It is required that the lines from the top of the listing through the line with "printed sheet', 'pin')" be reproduced exactly, excluding pictures.

■ ■ ■

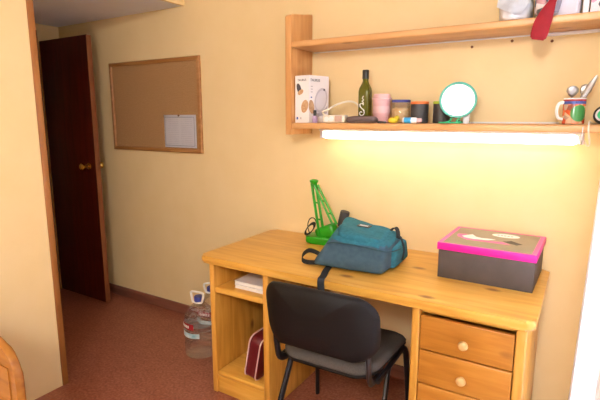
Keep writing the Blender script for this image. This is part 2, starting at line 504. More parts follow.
# sheet pinned to it
bm = B()
gx, gz = 12, 8
sh = [[bm.verts.new((-.928+.303*i/gx, -.0125-.004*math.sin(PI*i/gx)*(1-j/gz) , 1.231+.222*j/gz)) for i in range(gx+1)] for j in range(gz+1)]
for j in range(gz):
    for i in range(gx): bm.faces.new((sh[j][i], sh[j][i+1], sh[j+1][i+1], sh[j+1][i]))
bmesh.ops.solidify(bm, geom=bm.faces[:], thickness=.0006)
ps = tag(obj('paper_sheet', bm, 'page', base=(-.777, -.0125, 1.342)), 'white printed sheet pinned low on the cork noticeboard', 'paper')
bm = B()
for a in ((-.917, -.636, 1.436, 1.439), (-.917, -.636, 1.243, 1.246)): box(bm, a[0], a[1], -.0185, -.0178, a[2], a[3])
for a in ((-.917, -.914, 1.243, 1.439), (-.639, -.636, 1.243, 1.439)): box(bm, a[0], a[1], -.0185, -.0178, a[2], a[3])
obj('printed_border', bm, 'ink_grey', ps, smooth=False)
bm = B(); lathe(bm, [(.003, 0), (.0035, .006), (.006, .008), (.006, .011), (.002, .0125)], (-.777, -.0135, 1.448), 14, Matrix.Rotation(PI/2, 3, 'X'))
tag(obj('push_pin', bm, 'screw', base=(-.777, -.0135, 1.448)), 'small brown push pin at the top of the printed sheet', 'pin')

# ------------------------------------------------------------------ wall shelf
SX, SD, ZL, ZU, ST = .224, .221, 1.408, 1.822, .031
t = thing('wall_shelf', (.97, 0, 1.36), 'pine wall shelf unit with two long boards above the desk', 'shelf')
bm = B()
vr = rings(bm, [[(SX, -SD, 1.345), (SX, 0, 1.345), (SX, 0, 1.992), (SX, -SD+.01, 1.957), (SX, -SD, 1.945)],
                [(SX+.038, -SD, 1.345), (SX+.038, 0, 1.345), (SX+.038, 0, 1.992), (SX+.038, -SD+.01, 1.957), (SX+.038, -SD, 1.945)]])
bmesh.ops.bevel(bm, geom=bm.edges[:], offset=.004, segments=2, profile=.5, affect='EDGES')
obj('side_panel', bm, 'shelf_z', t)
for z in (ZL, ZU):
    bm = B(); box(bm, SX+.038, RX-.002, -SD-.002, 0, z-ST, z, .009, 4); obj('shelf_board', bm, 'shelf_x', t)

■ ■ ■

RESULT OF THE EXERCISE:
Keep writing the Blender script for this image. This is part 2, starting at line 504. More parts follow.
# sheet pinned to it
bm = B()
gx, gz = 12, 8
sh = [[bm.verts.new((-.928+.303*i/gx, -.0125-.004*math.sin(PI*i/gx)*(1-j/gz) , 1.231+.222*j/gz)) for i in range(gx+1)] for j in range(gz+1)]
for j in range(gz):
    for i in range(gx): bm.faces.new((sh[j][i], sh[j][i+1], sh[j+1][i+1], sh[j+1][i]))
bmesh.ops.solidify(bm, geom=bm.faces[:], thickness=.0006)
ps = tag(obj('paper_sheet', bm, 'page', base=(-.777, -.0125, 1.342)), 'white printed sheet pinned low on the cork noticeboard', 'paper')
bm = B()
for a in ((-.917, -.636, 1.436, 1.439), (-.917, -.636, 1.243, 1.246)): box(bm, a[0], a[1], -.0185, -.0178, a[2], a[3])
for a in ((-.917, -.914, 1.243, 1.439), (-.639, -.636, 1.243, 1.439)): box(bm, a[0], a[1], -.0185, -.0178, a[2], a[3])
obj('printed_border', bm, 'ink_grey', ps, smooth=False)
bm = B(); lathe(bm, [(.003, 0), (.0035, .006), (.006, .008), (.006, .011), (.002, .0125)], (-.777, -.0135, 1.448), 14, Matrix.Rotation(PI/2, 3, 'X'))
tag(obj('push_pin', bm, 'screw', base=(-.777, -.0135, 1.448)), 'small brown push pin at the top of the printed sheet', 'pin')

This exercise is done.